Alan Williams: Fixing Defence Procurement, A Counterargument

Alan Williams

Fixing Defence Procurement

Richard B. Fadden and LGen (ret) Guy Thibault recently authored a paper entitled “Three Ways To Improve Defence Procurement in Canada.” I believe that to achieve measurable improvements in defence procurement, this conversation requires more granularity and specificity. In addition, I strongly oppose the proposition that “specific procurement projects be exempt from some or all the rules that govern them”. Fact is, it has been proven that performance can be dramatically improved within the existing regulatory and legislative framework. For example, during the period 1998-2004 the timeframes to undertake defence procurement declined by 40%. (Unfortunately, by 2011 the timeframes had again risen such that they now exceeded those in 1998.) We need not make exceptions.

As such, I would like to offer three alternative recommendations to address what I consider to be the most critical deficiencies in the defence procurement process – the lack of ministerial accountability, the lack of performance measures, and the lack of adequate reporting.

For over a decade, I have been a fervent advocate for the need to establish one point of accountability. Quite simply, there is excessive overlap and duplication between the roles of the Minister of National Defence and the Minister of Public Services and Procurement Canada. Unless and until one minister is placed in charge of defence procurement, it will never be as efficient and effective as it could be.

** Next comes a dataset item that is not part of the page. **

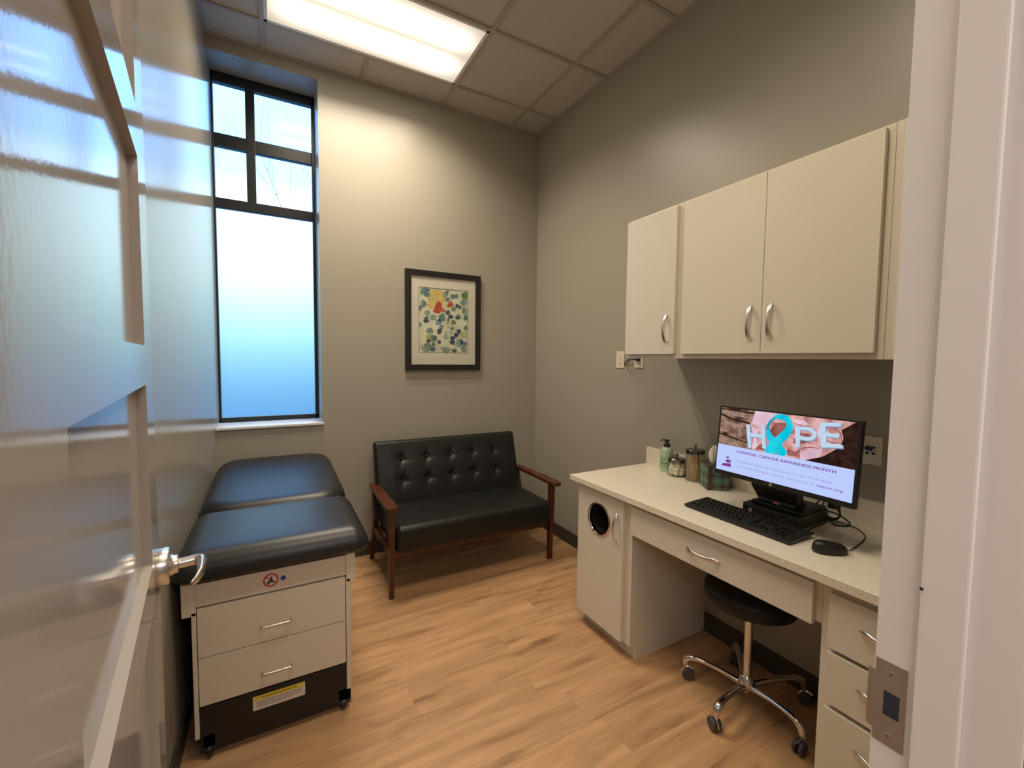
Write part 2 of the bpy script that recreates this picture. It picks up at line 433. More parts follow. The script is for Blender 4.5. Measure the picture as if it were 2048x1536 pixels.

Amongst our close allies, Canada stands alone with its system of “dispersed accountability.” In the United States, the Secretary of Defense is accountable for military procurement. In the United Kingdom, this responsibility falls to the UK Secretary of State for Defence. In Australia, defence procurement is under the authority of its Defence Materiel Organisation, accountable to the Minister of Defence.

In December 2019, I was encouraged that the government was finally going to act on this recommendation. The mandate letters at that time for the Ministers of National Defence and Public Service and Procurement Canada included a directive to bring forward options for the creation of a new single entity, Defence Procurement Canada. Sadly, my hopes were dashed when the December 2021 mandate letters to these two ministers no longer referenced this matter.

I recognize that addressing this governance issue will not solve all the procurement problems, but it is a necessary first step. The benefits of creating a single procurement organization go beyond strengthening accountability. First, the process would also be streamlined. At the present time, the process only moves as fast as the slower of the two organizations permits. The result is that many months can be lost due to briefings and approvals through multiple organizations.

Second, savings will emerge from the elimination of overhead and duplication of functions through the merging of the resources in Public Service and Procurement Canada and the Department of National Defence. These savings can help mitigate the impact of the significant staff cutbacks over the past two decades.

Third, until one minister is vested with overall accountability for defence procurement, it will be difficult, if not impossible, to introduce system-wide performance measures.

With respect to performance measures, famed management guru Peter Drucker once stated, “Any government, whether that of a company or of a nation, degenerates into mediocrity and malperformance if it is not clearly accountable for results”. Without performance measures open to public scrutiny, performance suffers. We need indicators that, at a minimum, measure cost and timeliness. If costs are rising, why are they rising? Establish delivery time standards. If there are delays, where are the bottlenecks, and why are they occurring? It’s impossible to make improvements if we don’t have a clear understanding of where the problems lie.

Finally, we need a capital plan with the following attributes. First, It must be a fully costed, long-term plan. The Department of National Defence’s Defence Investment Plan (DIP) is a weak and inadequate attempt to meet this need. The costing debacle of the CSC proves this point. Unlike the DIP, the full life-cycle costs for each project should be displayed over a 30-year period and mapped against the projected available funds year by year. These costs include the capital, operations, and support costs for each project. Messrs. Fadden and Thibault were wrong when they stated that resources can be spent in four ways. The fact is, there is a fifth way. The fifth way is what is commonly referred to in the Department of National Defence as “national procurement”. These funds represent the costs to ensure the asset maintains its operational readiness and effectiveness over its life cycle and is what I have referred to as support costs.

Second, it requires Cabinet approval. Cabinet approval makes it far more difficult for governments to change priorities for partisan political purposes.

Third, it needs to be made public. The benefits of such a public plan would be far-reaching. From a public information standpoint, all Canadians would have a better understanding of how and on what their money was being spent. Parliamentary committees could more readily provide rigorous oversight over these billions of dollars of expenditures. Lastly, knowing that this plan is less likely to be modified, potential suppliers will more readily take the necessary steps to position themselves in an optimum position to compete at the appropriate time.